I suspect that long-term patterns would probably show that it was essentially luck or randomness that caused pitchers to have seasons where they struck out disproportionally too many opposing pitchers. However, I’m open to the idea suggested here that certain pitchers may in fact be better at getting out opposing pitchers with strikeouts if you present the evidence.
The difference for me is that I’d consider that a positive skill rather than a negative reflection of ability. Striking out any opposing batter in my mind is good. Is it as good as striking out an Adam Dunn? No (well maybe that’s a bad example), but it is still good.
One followup on the horizon is measuring the consistency, or lack thereof, to see if it’s skill- or luck-laden.
Some pitchers can hit, some were even position players at one time, I wouldn’t lump all pitchers into the no-hit catagory.
Interesting.
I imagine effects are minimal, but thoughts run to 2 issues with PHing.
Do Kirk Rueters face a greater % of pitchers because pitchers seem to a manager to be perfectly capable of hitting his junk balling ways?

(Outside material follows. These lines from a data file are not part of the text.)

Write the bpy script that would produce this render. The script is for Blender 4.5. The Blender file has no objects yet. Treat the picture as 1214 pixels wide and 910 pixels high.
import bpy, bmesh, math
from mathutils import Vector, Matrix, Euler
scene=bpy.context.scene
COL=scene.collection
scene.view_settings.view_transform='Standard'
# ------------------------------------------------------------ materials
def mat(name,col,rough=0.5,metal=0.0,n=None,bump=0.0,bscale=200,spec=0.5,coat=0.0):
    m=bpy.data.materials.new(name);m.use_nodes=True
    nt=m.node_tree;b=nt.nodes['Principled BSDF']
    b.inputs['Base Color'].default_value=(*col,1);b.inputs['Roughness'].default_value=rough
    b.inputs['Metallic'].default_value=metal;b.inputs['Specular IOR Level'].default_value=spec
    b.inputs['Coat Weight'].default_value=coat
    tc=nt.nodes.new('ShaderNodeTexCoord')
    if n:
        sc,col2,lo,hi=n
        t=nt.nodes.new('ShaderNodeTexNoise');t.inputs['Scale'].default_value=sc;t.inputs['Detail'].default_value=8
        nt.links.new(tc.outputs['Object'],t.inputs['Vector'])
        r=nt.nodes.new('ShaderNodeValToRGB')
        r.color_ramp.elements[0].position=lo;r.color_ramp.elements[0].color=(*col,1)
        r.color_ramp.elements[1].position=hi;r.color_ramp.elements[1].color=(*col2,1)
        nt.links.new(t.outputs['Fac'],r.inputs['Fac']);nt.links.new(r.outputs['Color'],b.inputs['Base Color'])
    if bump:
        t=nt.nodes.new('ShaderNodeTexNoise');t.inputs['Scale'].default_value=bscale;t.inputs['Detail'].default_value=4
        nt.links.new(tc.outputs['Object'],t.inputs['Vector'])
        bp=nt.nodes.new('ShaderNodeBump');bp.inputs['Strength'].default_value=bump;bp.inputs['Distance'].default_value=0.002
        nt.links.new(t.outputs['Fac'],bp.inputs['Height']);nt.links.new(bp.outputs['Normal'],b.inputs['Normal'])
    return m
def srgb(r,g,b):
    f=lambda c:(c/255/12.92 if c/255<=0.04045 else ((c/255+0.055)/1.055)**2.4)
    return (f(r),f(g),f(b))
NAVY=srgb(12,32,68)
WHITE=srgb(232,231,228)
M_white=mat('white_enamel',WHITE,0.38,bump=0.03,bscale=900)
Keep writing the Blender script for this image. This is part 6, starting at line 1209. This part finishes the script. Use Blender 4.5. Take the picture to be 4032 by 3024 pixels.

Are you including PH appearances by Those who usually pitch in pitcher ABs?
Good thought on Rueter being perceived as more hittable so the managers leave him in, but according to my database that doesn’t really seem to be the case. From 1995-2011, the pitchers pooled together faced opposing pitchers 7.2% of the time.. for Rueter it was 7.4%.
As for the pitchers pinch-hitting, yes, all pitcher PAs are included.
Can we also depreciate the value of strikeouts against mark reynolds and adam dunn?
I’d like to see javier vasquez on here…
Koufax struck out 52.7% of the pitchers he faced and faced the pitcher about 7% of the time.
Maddux struck out the pitcher 28.9% of the time and struck out non-pitchers 15.6% of the time. The latter for Koufax was 23.2%
Koufax 52.7% vs 23.2%
Ryan 45.4% vs 24.6%
Carlton 45.0% vs 17.2%
Gooden 39.7% vs 18.4%
Seaver 37.8% vs 17.6%
Sutton 36.8% vs 15.3%
Rueter 31.1% vs 8.6%
Maddux 28.9% vs 15.6%
PNiekro 24.1% vs 14.1%
The last two charts are very obvious. They are all pitchers with low k ratios, so they struckout around two batters per outing, very likely one of those strikeouts against the opposing pitcher. Pitchers with a high k ratio that can strikeout 10 in a game will likely face the opposing pitcher only twice and therefore it is impossible for them to have a high rate.
Sure, and maybe I’m wrong, but those 10 K guys aren’t of interest here. At least for me, I’m more interested in the guys who strikeout 4-5 over 7 innings when 2 of the Ks are pitchers. Because suddenly their 6 K/9 drops to 3.5. The high strikeout guys are high strikeout guys… but guys who have average to above average rates more heavily reliant on pitcher whiffs are worthy of investigation.
In your hypothesis you use David Ortiz as an example. Well, in 2010 he struck out once a game. Or DH’s such as Dave Kingman? How much more do P’s strike out than DH’s?
According to our leaderboards, pitchers struck out 32.9% of the time in 2011 while DHs whiffed 18.2% of the time.